Cédric Soubrié et Tanguy Viet sont les co-fondateurs de Treely, une solution de « team building écolo ». Le principe est simple : les collaborateurs d’une même équipe relèvent pendant 10 jours le défi de marcher le plus possible. Tous les 15 000 pas, un arbre est planté. Deezer, Blablacar, Renault, ou encore Nikon font partie des 250 entreprises qui ont déjà relevé le défi.

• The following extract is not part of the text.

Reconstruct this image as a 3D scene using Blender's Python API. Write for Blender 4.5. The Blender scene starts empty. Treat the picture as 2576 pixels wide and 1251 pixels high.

Mathilde Hebert a co-fondé Ma petite planète, un jeu par équipe sous forme d’application qui propose tout un panel de défis écologiques du quotidien. Manger végétarien pendant une semaine, tester le vélo pour aller au travail, mener une session de brainstorming en équipe, ou tout simplement faire un câlin à un arbre… Plusieurs éditions, à destination de trois types de publics – entreprise, scolaire et université – et d’une durée de trois semaines chacune, sont lancées dans l’année. Elle a déjà impliqué près de 430 000 personnes et la prochaine édition grand public et entreprises débutera le 27 mai prochain.
L’intérêt croissant des entreprises pour les enjeux de RSE
Les actions propres à la responsabilité sociétale des entreprises (RSE) sont de plus en plus plébiscitées au travail. Selon le baromètre national de perception de la RSE en entreprise, 77 % des salariés affirment avoir connaissance d’au moins une action RSE menée au sein de leur entreprise en 2022, soit sept points de plus qu’en 2021. Ce chiffre augmente de neuf points pour les actions de lutte contre le changement climatique.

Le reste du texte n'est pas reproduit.